Commenting on this latest incident, Dr Nasir elaborated, "Undoubtedly his personality must be disturbed and, after being pressured by the family, he might have had a breakdown and committed the crime."

Dr Nasir called on the government to pay closer attention to social problems in Jordanian society as they directly affect levels of crime.

However, few seem to sympathize with the killer and say that he must be abnormal or be suffering from psychological problems.

One analyst trying to understand the killer's motive stressed that many people suffer under oppressive parents or have other frustrations, whether at school or in their daily lives. They are being brought up to be aggressive. "Inside us lies two personalities, the soldier and the philosopher. The first likes to be strong and powerful, while the second prefers to be quiet, romantic and mostly dreaming," he said. "Also, in our daily life, things are complicated and people with heavy burdens and responsibilities become tense and start to lose control over their nerves. In a split second their outrage could turn them into murderers."
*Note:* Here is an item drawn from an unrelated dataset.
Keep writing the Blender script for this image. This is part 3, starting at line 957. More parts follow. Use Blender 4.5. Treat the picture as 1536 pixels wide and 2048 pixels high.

One student said that many parents force their children to study well in order to pass their exams, a policy often unpopular with the children themselves. A conflict may then arise within the family and reach a stage where issues cannot be settled in a peaceful manner.

Another student sees the conflict between generations as the problem that brought this incident to such a dramatic end. He believes that we have to reform our families and "reshuffle the system", altering our way of life to avoid future massacres of this nature. Poverty, stress or psychological illness may be motives for violent crime, but surely not Tawjihi exams.

Nowadays, Tawjihi exams are the source of much sarcasm -a time bomb that could explode at any time. Parents, elderly brothers and sisters are advised to take care of Tawjihi students, or else.